Groggy from a house party in suburban Boston and still reeling from the fact that the 10 New England kids I was partying with busted out a drunken sing a long to Toby Keith and Brad Paisley ("I love this
bahh"), I checked on tickets for Sunday's game. I had been worried that I was going to go seriously into debt for this one, since my hectic schedule and multitudes of distractions had only recently lent me time to figure out that
Sox sell out far in advance. But there they were. Two standing room only seats for only 40 bucks each (matching my previous ticket high of the
Dodgers--which included all you can eat ballpark food with the ticket).
Before the game, however, Kyle and I made the poor decision of letting ourselves shamelessly flirt with the waitress at breakfast for way too long. In our best decision to date, we stopped and picked up a bottle of bourbon (on a Sunday--take
that The South) and proceeded to make the day into what I can only compare as a college
Gameday. The weather on that July 1st day was crisp and cool (take
that The South), and as we sipped our cocktails on the bus to the Train station, I got the phone call. The Red
Sox had kicked off, and
Stubhub closes at game time. Our laughing bus driver gave us a timetable of at least 45 minutes. Phone calls started flying as fast as my fibs to
StubHub about our estimated time of arrival ("Just a little longer, I promise"). Cabs quickly proved not to be an option. My drink started to disappear at a rate inverse to my anxiousness, yet without the same endless supply--thankfully in hindsight. The
Busdriver jumped onto team
Ballparkquest, mumbling incomprehensible remarks about skipping bus stops in order to get us to the train station faster to the confused passengers fateful enough to be part of our mad dash. We attempted to buy more time, as our second deadline had passed, by making wild offers of bribes and money to the remaining
Stubhub workers waiting on us. They, to their credit, hid their dissatisfaction with us well.
Hurrying and waiting. Hurrying and waiting. Hurrying onto the bus. Waiting at the train station. Hurrying onto the train. Waiting on the train. Hurrying out more lies on the phone. Waiting to see if they bought them.
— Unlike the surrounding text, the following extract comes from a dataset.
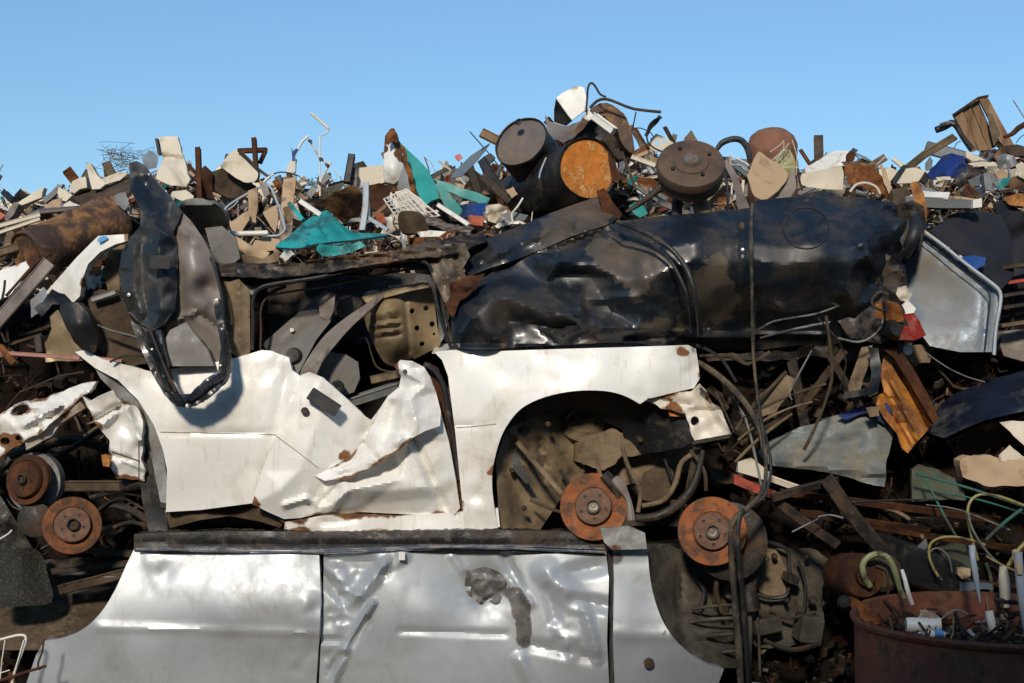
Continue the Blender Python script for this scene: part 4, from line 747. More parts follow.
ss = sheet('seat_shell', cr([(178, 212, .05), (186, 216, .0), (196, 228, -.02), (206, 244, -.02), (214, 262, -.02), (220, 284, -.02), (224, 310, -.02), (222, 332, .0), (226, 352, .02), (218, 366, .05), (196, 366, .1), (176, 358, .1), (166, 340, .06), (170, 316, .03), (172, 290, .0), (174, 262, -.02), (176, 236, .0)], 3), greylight, parent=None, res=4, lip=.02,
      anchors=[(196, 280, -.09), (190, 250, -.07), (205, 310, -.06), (190, 320, .0), (200, 350, .06)], dents=[(206, 288, 11, .06)], creases=[(180, 228, 196, 244, 4, -.03), (178, 262, 186, 330, 5, .02), (172, 322, 196, 312, 4, -.04), (196, 312, 222, 330, 5, .03)], crumple=.012, cs=30, wear=.2, th=.006, sharp=40, lc=[(190, 230, 14, .04, 9), (212, 300, 18, .04, 12)])
top(ss, 'taupe moulded seat shell leaning behind the standing black door frame', 'seat shell')
top(sheet('seat_cushion', cr([(180, 203), (198, 198), (214, 203), (224, 212), (225, 222), (216, 229), (196, 232), (184, 224)], 3), greysteel, Y=.3, res=4, anchors=[(200, 212, .18), (180, 225, .34), (222, 225, .34), (200, 230, .34)], crumple=.03, cs=26, th=.02, lip=.1), 'rounded grey metal hood crumpled behind the top of the black door frame', 'metal hood')
top(sheet('shade_flap', [(205, 228), (222, 226), (236, 238), (240, 258), (226, 270), (214, 262)], greyp, Y=.22, res=4, crumple=.03, lip=.02), 'small grey sheet standing in for the shadow between the seat shell and the tan crumpled board', 'panel')  # grey sheet painted in as the shadow falling on the tan board
top(sheet('air_duct', [(162, 345), (170, 330), (186, 322), (192, 330), (208, 350), (214, 366), (170, 366)], greyp, Y=.0, res=4, crumple=.03, lip=.1, anchors=[(180, 330, .0), (188, 345, -.05)]), 'grey plastic duct lying inside the loop of the black door frame', 'duct')
# wing skin beside it
wp = sheet('wing_skin', [(128, 234, .06), (112, 235, .06), (98, 236, .07), (88, 246, .1), (76, 258, .12), (62, 274, .14), (46, 292, .18), (44, 300, .18), (56, 302, .16), (72, 304, .14), (80, 296, .12), (82, 280, .1), (88, 264, .08), (100, 252, .06), (116, 244, .04), (128, 241, .04)], white, parent=None, res=4, lip=.06, crumple=.012, cs=40, wear=.3,
       spots=[(83, 282, 4, .4), (128, 238, 6, .3)])
top(wp, 'white curved wing panel with a blue smudge lying over the brown barrel', 'car wing')
sheet('paint_smudge', cr([(98, 238), (104, 236), (108, 238), (103, 241), (98, 242)], 3), paint_blue, Y=.05, parent=wp, res=2.5, wear=0)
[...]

Hurrying off the train to the Stubhub office, and by the all that is good and right in the world of professionally scalped tickets, walking out of the into the streets of Boston, one hour past opening pitch, tickets in hand.
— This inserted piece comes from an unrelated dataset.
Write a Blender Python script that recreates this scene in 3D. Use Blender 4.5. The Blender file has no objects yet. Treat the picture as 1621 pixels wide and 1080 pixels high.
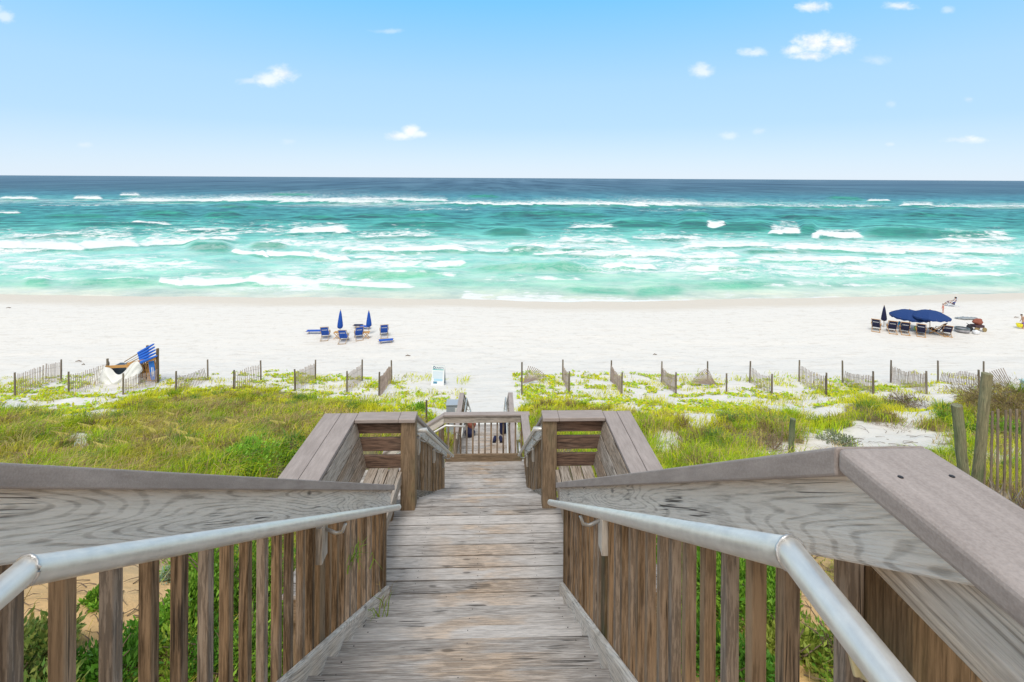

Kyle, aggravatingly calm during this entire storm, smiled and ushered me into
Fenway. The bourbon, long since finished but just now starting, coupled with the waves of relief and victory of my tickets in hand, distracted me just long enough as I entered to make my first sight of
Fenway overwhelming.

36,000 Bostonians, each one as passionate as an Alabama football fan, crammed into the stadium and onto the teams. I've
snuck down to some incredible seats during my trip, but the view from the home plate aisle, still rows away from the front, was more intimate and intense than any other atmosphere in the majors. The sea of red is only broken by the Green Monster, the gigantic wall in left field. The true result of the
Monstah isn't the wall, but the fact that that wall pushes the field of play into that much smaller an area. Manny Ramirez, the left fielder, was as close to me watching on the third base side as most dugout seats are to the dugout.
It was, as the kiddies say, on like Donkey Kong. Kyle proved to be a great F.S. player/drinking buddy/wing man, as the woman selling us beer(s) tried to set us up with her daughter again and again and again. Things quickly devolved to the lowest and oftentimes best degree of baseball enjoyment. Completely unaware of the specifics and intimacies of the game, cheering loudly and obnoxiously when alerted to by the crowd, starting conversations with people during their 5 seconds passing us by, watching the game with one eye and the other on the woman under dressed next to us, swaying on the handrails, without an opportunity or desire to sit for the entire game. It did turn out that there were, after all, seats available.

(An actual view from an obstructed view seat)
Even with missing the first hour of the game Fenway Park was the greatest park of them all. The greatest environment of all. Worth the money, the trip, the anxiety, the entire journey. Let your wife have the Champs-Élysées and Rodeo Drive. God gave us Fenway. May it never change.